You would be forgiven to think that it was uttered by a dignitary from the Global South, after all many in developing countries have been long-standing critiques of the existing global economic order. Nevertheless, the statement was actually delivered by Jake Sullivan, the national security advisor to the president of the United States.
Despite the raging partisan rift in the US, one of the few things that US Republicans and Democrats can agree on, as demonstrated by the bipartisan CHIPS Act, is that the old consensus is no longer sacrosanct.
Unlike the erstwhile precepts which see the role of the state as limited to that of a regulatory state, maintaining the rule of law and providing essential public goods, the emerging “entrepreneurial state” consensus, as popularized by Mariana Mazzucato from University College London, states that the government can and should take on more important roles in shaping markets to achieve broader social and environmental goals.

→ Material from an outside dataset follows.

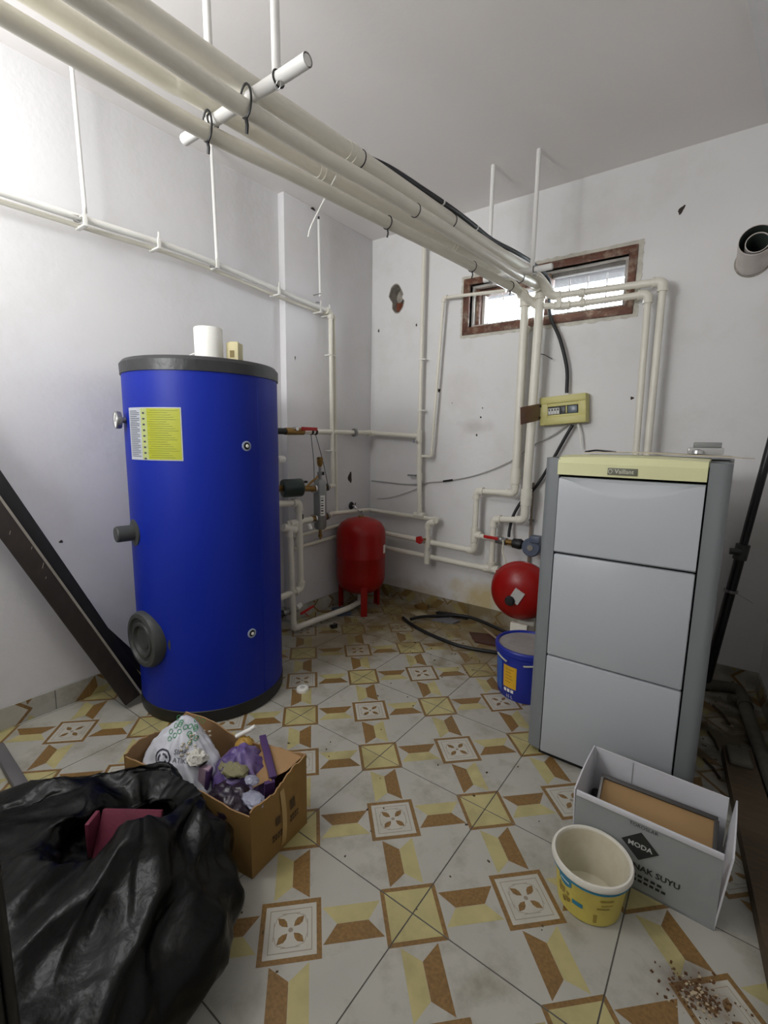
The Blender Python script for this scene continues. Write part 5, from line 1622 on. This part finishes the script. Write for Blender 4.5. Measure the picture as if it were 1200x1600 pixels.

Arguably, the most monumental embodiment of the new consensus is the Inflation Reduction Act (IRA) that was passed last year by the US Congress. The IRA unleashes nearly US$400 billion in federal government spending that would not only help energy transition but also galvanize domestic investment in clean energy including in electric vehicles (EVs) as the expenditure comes with numerous strings such as local content rules.
The US is not alone in the developed world. European Commission President Ursula von der Leyen has repeatedly made the case for mobilizing state funds to finance investments in green supply chains under the European Green Deal. There is a growing sense across both sides of the Atlantic that the triple challenges of deindustrialization, geopolitics, and climate change require a paradigmatic change in economic policy thinking.
Those challenges are not exclusive to the developed world. The stagnation of Indonesia’s manufacturing since the end of the 1998 Asian financial crisis has slowed the creation of middle-class jobs, impeding the aspiration of millions of Indonesians to graduate into the middle class. Thus, we too need to jettison the old consensus and embrace the new one.